Wednesday, August 3, 2011

Built Together Spiritually by Mila Pierce

In the Ephesians 2:19-22 passage, Paul reminded Gentile believers that they were not excluded and were equal in status with Jews as members of God's house. The two groups were united to form one new humanity. Jews and Gentiles had been separated by racial, religious, cultural and social barriers. These differences created large gulfs between them. Jesus bridged the gulfs, and his death meant unity for all.

In some Bible verses, the family of God is referred to as a building . This summer we have been looking to Jesus as the cornerstone, the apostles and prophets as the foundation, and individual believers as building stones. Back in Paul's time the believers, Jews and Gentiles, were being built together spiritually. This described creating the church, but not as a physical building. The church is people, individual members like you and me.

Every individual stone has a place into which it is fitted as a building is made.
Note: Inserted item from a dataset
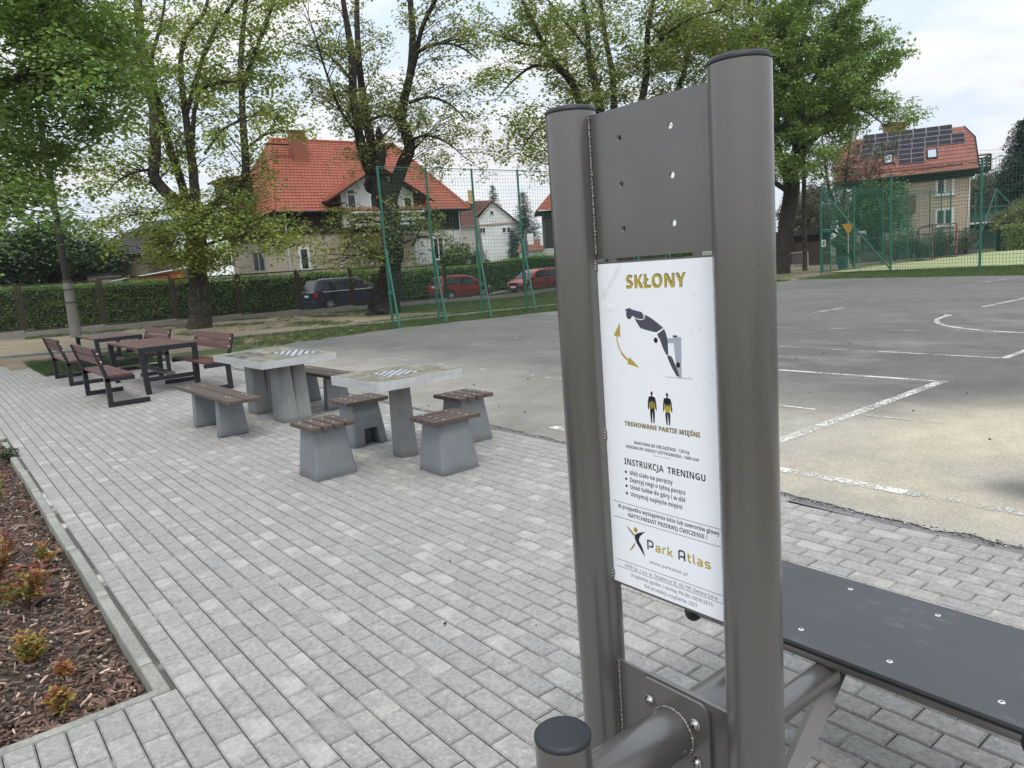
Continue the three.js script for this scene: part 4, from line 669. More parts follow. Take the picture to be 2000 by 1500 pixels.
tree({ seed: 202, label: 'old lime tree with knobbly trunk standing beside the first net post and the blue car', d: 32.0, base: G(15.53, -28.73), rgb: [0.265, 0.300, 0.055], leaf: 0.115, per: 7, reach: 2.4, gap: 0.36, lumpy: 0.75, leafy: 0.78, perTwig: 3, spread: 0.24,
  trunk: [[749, 613, 0, 0.72], [752, 596, 0, 0.60], [757, 560, 0, 0.46], [760, 528, 0, 0.43], [764, 500, 0, 0.47], [766, 485, 0, 0.42], [764, 440, 0, 0.38], [757, 400, 0, 0.40], [745, 372, 0, 0.46], [735, 352, 0, 0.48], [729, 338, 0, 0.40]],
  limbs: [
    [[737, 350, 0, 0.36], [716, 318, -0.3, 0.24], [704, 277, -0.5, 0.21], [697, 235, -0.6, 0.19], [690, 190, -0.7, 0.175], [687, 110, -0.9, 0.15], [670, 0, -1.2, 0.11], [655, -120, -1.5, 0.04]],
    [[733, 345, 0.2, 0.32], [729, 298, 0.3, 0.23], [718, 245, 0.5, 0.20], [711, 200, 0.6, 0.17], [700, 110, 0.8, 0.14], [697, 0, 1.0, 0.11], [704, -130, 1.2, 0.04]],
    [[738, 340, -0.4, 0.24], [745, 298, -0.5, 0.19], [740, 260, -0.5, 0.15], [738, 248, -0.5, 0.06]],
    [[760, 400, 0, 0.30], [776, 350, 0.3, 0.29], [788, 318, 0.4, 0.28], [800, 290, 0.4, 0.26], [793, 258, 0.4, 0.24], [782, 232, 0.3, 0.25], [787, 205, 0.2, 0.20], [800, 150, 0, 0.17], [806, 60, -0.3, 0.14], [801, 0, -0.4, 0.12], [800, -120, -0.6, 0.04]],
    [[797, 165, 0, 0.13], [812, 110, -0.6, 0.12], [824, 55, -1.0, 0.10], [850, 0, -1.4, 0.08], [880, -70, -1.8, 0.03]],
    [[782, 236, 0.3, 0.08], [755, 226, 0.7, 0.07], [728, 233, 1.0, 0.06], [712, 250, 1.2, 0.04]],
    [[703, 268, -0.5, 0.07], [665, 215, -1.4, 0.055], [640, 150, -2.2, 0.045], [615, 70, -3.0, 0.03], [596, 10, -3.6, 0.015]],
    [[689, 160, -0.7, 0.07], [655, 120, -0.3, 0.055], [622, 95, 0.2, 0.04], [585, 85, 0.8, 0.015]],
    [[800, 200, 0, 0.08], [840, 190, 0.9, 0.06], [880, 205, 1.8, 0.045], [915, 240, 2.5, 0.02]],
    [[804, 110, -0.2, 0.08], [850, 85, -1.2, 0.065], [895, 90, -2.0, 0.05], [940, 120, -2.8, 0.02]],
    [[795, 275, 0.4, 0.07], [835, 265, -0.6, 0.05], [875, 280, -1.4, 0.035], [910, 310, -2.0, 0.015]],
    [[764, 500, 0, 0.06], [725, 495, -0.8, 0.04], [690, 500, -1.4, 0.025], [650, 520, -2.0, 0.01]],
    [[766, 490, 0, 0.05], [800, 470, -0.6, 0.035], [838, 465, -1.2, 0.02], [860, 480, -1.5, 0.01]],
    [[760, 440, 0, 0.05], [715, 428, -0.9, 0.04], [675, 440, -1.6, 0.012]]],
  extra: [[755, 500, -0.6, 1.0, 16, 1.5], [700, 455, -1.2, 1.3, 9, 1.3], [800, 440, -0.6, 1.2, 10, 1.3], [735, 320, -0.6, 1.2, 10, 1.3], [720, 205, 0, 3, 12, 1.7], [840, 330, -1.0, 1.4, 8, 1.2]] });
tree({ seed: 303, label: 'broad fresh green tree rising behind the drilled top plate of the pylon', leafy: 0.68, d: 38, base: G(26.4, -31.2), rgb: [0.290, 0.350, 0.052], leaf: 0.14, per: 9, reach: 2.7, gap: 0.34, droop: 0.3, spread: 0.28,
  trunk: [[1228, 545, 0, 0.55], [1225, 500, 0, 0.42], [1220, 420, 0, 0.40], [1212, 340, 0, 0.42], [1205, 300, 0, 0.40]],
  limbs: [
    [[1210, 320, 0, 0.30], [1178, 255, 0, 0.26], [1168, 192, 0.1, 0.22], [1163, 164, 0.2, 0.20], [1152, 130, 0.3, 0.17], [1148, 60, 0.4, 0.13], [1138, 0, 0.5, 0.11], [1130, -120, 0.6, 0.04]],
    [[1208, 315, 0, 0.26], [1150, 250, -1, 0.22], [1128, 190, -1.4, 0.19], [1112, 152, -1.8, 0.19], [1085, 127, -2.2, 0.16], [1066, 95, -2.6, 0.12], [1040, 40, -3.2, 0.09], [1010, -20, -3.8, 0.05], [985, -90, -4.2, 0.02]],
    [[1212, 310, 0, 0.25], [1200, 230, 1, 0.2], [1197, 150, 1.4, 0.16], [1180, 60, 1.6, 0.13], [1172, -20, 1.8, 0.09], [1165, -130, 2, 0.03]],
    [[1215, 320, 0, 0.26], [1245, 230, -0.8, 0.2], [1262, 150, -1.2, 0.17], [1265, 60, -1.6, 0.13], [1280, -20, -2, 0.09], [1290, -140, -2.3, 0.03]],
    [[1216, 330, 0, 0.24], [1290, 240, 0.6, 0.19], [1330, 160, 1, 0.15], [1352, 70, 1.3, 0.11], [1380, -20, 1.6, 0.07], [1395, -100, 1.9, 0.02]],
    [[1166, 185, 0.1, 0.11], [1130, 210, -0.9, 0.09], [1085, 222, -1.8, 0.07], [1040, 262, -2.6, 0.045], [1015, 300, -3.2, 0.015]],
    [[1085, 127, -2.2, 0.10], [1040, 130, -2.9, 0.075], [1000, 160, -3.6, 0.05], [965, 200, -4.2, 0.015]],
    [[1064, 92, -2.6, 0.08], [1020, 85, -2.2, 0.06], [975, 70, -1.8, 0.04], [945, 60, -1.4, 0.015]],
    [[1215, 340, 0, 0.12], [1300, 330, -1.6, 0.09], [1380, 320, -2.6, 0.06], [1440, 340, -3.4, 0.02]],
    [[1150, 100, 0.3, 0.08], [1110, 50, 1.2, 0.06], [1070, 0, 2.0, 0.04], [1040, -60, 2.8, 0.015]],
    [[1263, 110, -1.4, 0.09], [1310, 60, -2.2, 0.07], [1365, 30, -3.0, 0.05], [1410, 20, -3.6, 0.02]]],
  extra: [[1060, 250, -2.4, 2.2, 16, 1.8], [1045, 320, -2.6, 1.2, 7, 1.4], [1250, 120, 0, 4, 22, 2.2], [1340, 90, 0, 3.5, 22, 2.2], [1110, 60, -1, 3.5, 18, 2.0], [1420, 60, -2, 2.6, 20, 2.0]] });
tree({ seed: 404, label: 'dense green tree with dark leaning trunk right of the pylon, left of the green enclosure', leafy: 0.85, d: 42.5, base: G(39.4, -24.5), rgb: [0.215, 0.330, 0.048], leaf: 0.145, per: 16, spread: 0.34, reach: 3.0, gap: 0.26, droop: 0.12, twigGap: 0.32, vary: 0.35, trans: 0.45,
  trunk: [[1524, 536, 0, 0.62], [1527, 515, 0, 0.46], [1532, 460, 0, 0.42], [1540, 410, 0, 0.40], [1546, 372, 0, 0.42], [1545, 345, 0, 0.40]],
  limbs: [
    [[1545, 360, 0, 0.34], [1520, 300, -0.4, 0.26], [1500, 230, -0.8, 0.22], [1480, 150, -1, 0.18], [1470, 60, -1.2, 0.13], [1460, -30, -1.4, 0.08], [1455, -110, -1.6, 0.03]],
    [[1545, 355, 0, 0.32], [1556, 290, 0.4, 0.26], [1552, 210, 0.7, 0.22], [1562, 120, 1, 0.17], [1575, 40, 1.2, 0.12], [1585, -40, 1.4, 0.06], [1590, -90, 1.5, 0.02]],
    [[1550, 340, 0, 0.24], [1584, 276, -0.8, 0.2], [1612, 250, -1.2, 0.17], [1642, 222, -1.6, 0.14], [1664, 206, -1.9, 0.10], [1698, 222, -2.3, 0.06], [1728, 245, -2.6, 0.02]],
    [[1556, 300, 0.4, 0.18], [1600, 220, 1.2, 0.14], [1640, 150, 1.8, 0.11], [1670, 110, 2.2, 0.07], [1690, 95, 2.5, 0.02]],
    [[1560, 200, 0.7, 0.14], [1605, 130, 0.2, 0.11], [1630, 60, -0.2, 0.07], [1640, 25, -0.5, 0.03]],
    [[1540, 375, 0, 0.16], [1500, 350, -1.4, 0.12], [1462, 340, -2.2, 0.07], [1430, 360, -2.8, 0.02]],
    [[1500, 225, -0.8, 0.14], [1450, 170, -1.4, 0.11], [1415, 120, -1.8, 0.07], [1390, 80, -2.2, 0.02]],
    [[1640, 224, -1.6, 0.09], [1672, 170, -2, 0.07], [1705, 140, -2.3, 0.045], [1722, 128, -2.5, 0.015]]],
  extra: [[1560, 240, -0.5, 3.4, 40, 2.2], [1540, 130, 0, 3.6, 36, 2.2], [1590, 90, 0.4, 2.6, 20, 1.9], [1545, 330, -1.0, 2.2, 16, 1.6], [1600, 200, -1.0, 2.4, 20, 2.0], [1510, 50, 0, 3, 22, 2.0]] });
tree({ seed: 505, label: 'dark green overhanging tree filling the upper left corner, its trunk outside the view', d: 17, base: G(-7.4, -17.6), rgb: [0.190, 0.310, 0.044], leaf: 0.112, per: 13, spread: 0.27, reach: 2.0, gap: 0.30, droop: 0.25, twigGap: 0.32, vary: 0.4, trans: 0.45, from: 0.3,
  trunk: [[-190, 700, 0, 0.5], [-185, 560, 0, 0.40], [-180, 400, 0, 0.36], [-170, 260, 0, 0.34], [-160, 200, 0, 0.3]],
  limbs: [
    [[-175, 300, 0, 0.22], [-90, 220, -0.6, 0.17], [-10, 170, -1, 0.13], [70, 150, -1.3, 0.09], [130, 165, -1.5, 0.05], [175, 190, -1.6, 0.015]],
    [[-170, 260, 0, 0.22], [-100, 130, 0.4, 0.18], [-20, 60, 0.8, 0.14], [60, 40, 1, 0.10], [130, 60, 1.2, 0.05], [180, 95, 1.4, 0.015]],
    [[-165, 220, 0, 0.22], [-130, 60, -0.6, 0.18], [-60, -40, -1, 0.14], [30, -80, -1.3, 0.1], [110, -70, -1.5, 0.06], [170, -30, -1.7, 0.015]],
    [[-178, 350, 0, 0.17], [-100, 310, 1, 0.13], [-20, 290, 1.5, 0.10], [50, 300, 1.8, 0.06], [105, 330, 2, 0.015]],
    [[-180, 400, 0, 0.14], [-110, 370, -1, 0.11], [-40, 370, -1.5, 0.08], [20, 395, -1.8, 0.05], [60, 430, -2, 0.012]],
    [[-160, 210, 0, 0.2], [-190, 60, 0.5, 0.15], [-210, -100, 1, 0.1], [-220, -220, 1.2, 0.03]]],
  extra: [[40, 110, -0.8, 2.2, 24, 1.5], [120, 110, -0.4, 1.3, 15, 1.3], [20, 230, -0.4, 2.0, 20, 1.5], [110, 230, -0.6, 1.1, 11, 1.2], [30, 340, 0.4, 1.7, 15, 1.3], [10, 20, 0.2, 2.2, 15, 1.5], [120, 20, 0.2, 1.6, 11, 1.3]] });
tree({ seed: 606, label: 'thin brownish half bare tree behind the dense one, left of the solar panel house', d: 56, base: G(56.5, -29.8), rgb: [0.125, 0.115, 0.050], leaf: 0.14, per: 7, reach: 2.4, gap: 0.36, leafy: 0.9, droop: 0.15, barkMat: M.barkPale, spread: 0.3,
  trunk: [[1640, 520, 0, 0.3], [1642, 470, 0, 0.24], [1645, 420, 0, 0.2]],
  limbs: [[[1644, 440, 0, 0.16], [1622, 380, 0, 0.12], [1610, 310, 0.4, 0.09], [1604, 250, 0.6, 0.03]], [[1645, 430, 0, 0.15], [1652, 350, 0, 0.11], [1660, 280, 0, 0.07], [1665, 225, 0, 0.02]], [[1646, 430, 0, 0.13], [1680, 380, -0.6, 0.09], [1705, 330, -1, 0.05], [1722, 290, -1.3, 0.02]], [[1640, 460, 0, 0.1], [1600, 430, -0.8, 0.07], [1570, 390, -1.2, 0.03]], [[1648, 450, 0, 0.1], [1690, 440, 0.8, 0.06], [1722, 430, 1.2, 0.02]]],
  extra: [[1610, 420, 0, 4, 16, 2.2], [1590, 330, 0, 3, 10, 2], [1660, 330, 0, 3.5, 14, 2]] });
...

Every individual has an indispensable part to play in the life of the church. This was true back then and is true today. When we are built together spiritually we include millions of Christians throughout time in whom God's spirit lives.

Paul told the church in Corinth that there were different kinds of gifts, different kinds of service, and different kinds of activities, but with the same God at work. “To each is given the manifestation of the Spirit for the common good.” (1 Cor 12:7) Some of the diverse gifts listed are wisdom, knowledge, faith, healing, miracles, prophecy, discernment of spirit, and tongues. Today in our congregation, we may think that individual stones (members) do not have all that much in common. We have different economic situations, different interests and obligations, and even different ethnic backgrounds. But Jesus, like an architect and builder, can take us, piece us together, and join us together spiritually in his building.

Last fall a few of us were asked to join a committee to think into the future for a vision for Sunnyside, to study scripture and then together write a vision by the time summer arrived. None of us probably had much prior experience in vision writing, but we came with our diverse backgrounds, gifts, and willing hearts to do the work we had been asked to do. As the weeks went by, we were built together spiritually and were able to study and then write and rewrite drafts of a vision for Sunnyside. Good humor, honest concern, and tasty refreshments helped us build the bridges.

As Sunnyside's future unfolds, I hope the church is a loving and caring community in which the power of the Holy Spirit is present and operates through the unique and complementary gifts of each of you. What a great thing it would be if we are built together spiritually again and again.

Questions for Reflection:

· What is this Vision calling you to become?

· What images used in this Vision are familiar to you; What elements are unfamiliar?

· In what respects does this Vision call us together to greater faith and courage than what is commonly expressed in our congregation.

· What difference do you hope this Vision will make in the life of our congregation?